Schuch
in Essence
Exploring and bearing witness to the visible world—Carl Schuch’s true calling remained landscape painting. Even during his twelve years in Paris, he spent his summers out in nature. In the Franche-Comté, on the edge of the Jura Mountains, he created some of his most captivating landscapes.
“For me, the only thing that truly matters in a landscape is colour.”
Stones in the riverbed of the Doubs — a simple scene commanded Schuch’s painterly devotion. What drew him to the Franche-Comté, the homeland of his exemplar Gustave Courbet, were not spectacular panoramas or dramatic natural formations. From 1886 onward, Schuch spent seven or eight summers in the Franche-Comté, along the French-Swiss border.
In his landscapes, Schuch applied what he had tested in his still lifes: he painted certain sections of scenery repeatedly, as sequences of images. How does the structure of a picture change under shifting conditions of light and weather? Which sensations are carried along with it? And what is — despite all transience — the underlying coherence of visible nature?
Secrets of nature
At first glance, Schuch’s landscapes may appear conventional—gentle tones, balanced compositions, atmospheric beauty. But the closer one looks, the more restless and dynamic they become. His brushwork reveals an intensity beneath the surface, suggesting that he aimed not just to represent nature but to probe its inner structure.
“We must paint our pictures deeper than nature itself (…).”
An old sawmill by the river, water rushing over ancient rocks: through light, colour, and form, Schuch created deeply moving, atmospheric images. His woven layers of brushstrokes seem at times to penetrate nature’s very fabric, as if painting could touch upon its hidden structures and invisible connections.
This painting was not created by Carl Schuch but by Gustave Courbet. It depicts the source of the River Loue near Courbet’s birthplace of Ornans. His landscapes of home oscillate between symbolism and natural description. As images of origin, they embody geological conceptions of deep time: strata of rock and coursing waters bear witness to the formation of the landscape over millions of years. At the edge of the Jura mountains, Schuch followed in Courbet’s footsteps.
Layer upon layer of paint — with his palette knife, a kind of painter’s spatula, Gustave Courbet recreated on canvas the cliffs and rock strata of the Jura landscape. His unconventional technique provoked both ridicule and admiration: his depiction of the Roche Pourrie (“rotten rock”) was even commissioned by the geologist Jules Marcou (1824–1898), who marveled at Courbet’s precision in rendering geological formations. Courbet included his friend in the painting itself, as a tiny, barely discernible figure. In the 19th century, theories of rock formation and mountain building were being developed systematically for the first time. The realization that rock masses shift and change over millions of years, bearing within them the deep time of the Earth, inspired awe in many observers—not least in Courbet.
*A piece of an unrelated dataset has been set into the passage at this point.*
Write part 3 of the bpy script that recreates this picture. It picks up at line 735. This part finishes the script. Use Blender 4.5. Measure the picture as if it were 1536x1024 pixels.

How can the structures of stone be captured in a painting? Schuch looked to Courbet’s palette-knife technique in order to render the rocks of the Jura. With the knife he built up and shaped the paint, layering it across the canvas.
Schuch’s depictions of the rapids of the River Doubs possess an almost intangible quality: the forms of nature dissolve into fascinating modulations of colour, while spatial order blurs. Schuch once wrote that through his art he sought to capture something essential in the harmony of colours — to convey, by means of painting, the “ethereal essence of appearance.”
To modern ears, Schuch’s phrase “ethereal essence” may sound esoteric. In the 1880s, however, the term belonged to the vocabulary of physics. The notion of an ether — an invisible, all-pervading medium — was part of the scientific worldview. Since the 17th century, the theory of ether, imagined as an elastic, malleable substance, had repeatedly been invoked to explain the propagation of waves. Schuch was likely familiar with the idea that ether — as a medium permeating all space — carried electromagnetic waves, above all light, and thus governed the appearance of the visible world. Only with Albert Einstein’s (1879–1955) theory of special relativity did the ether hypothesis lose its validity in the early 20th century.
“Tone has the task of stripping things of their material weight, holding onto only the ethereal essence of their appearance.”
Carl Schuch — a profound and fascinating artist, well worth rediscovering! To encounter his paintings in the original, and to linger before them, is to be carried away. Created in an era of sweeping change, his works reveal the deep beauty of our world. They invite us to savor, to reflect, and to marvel.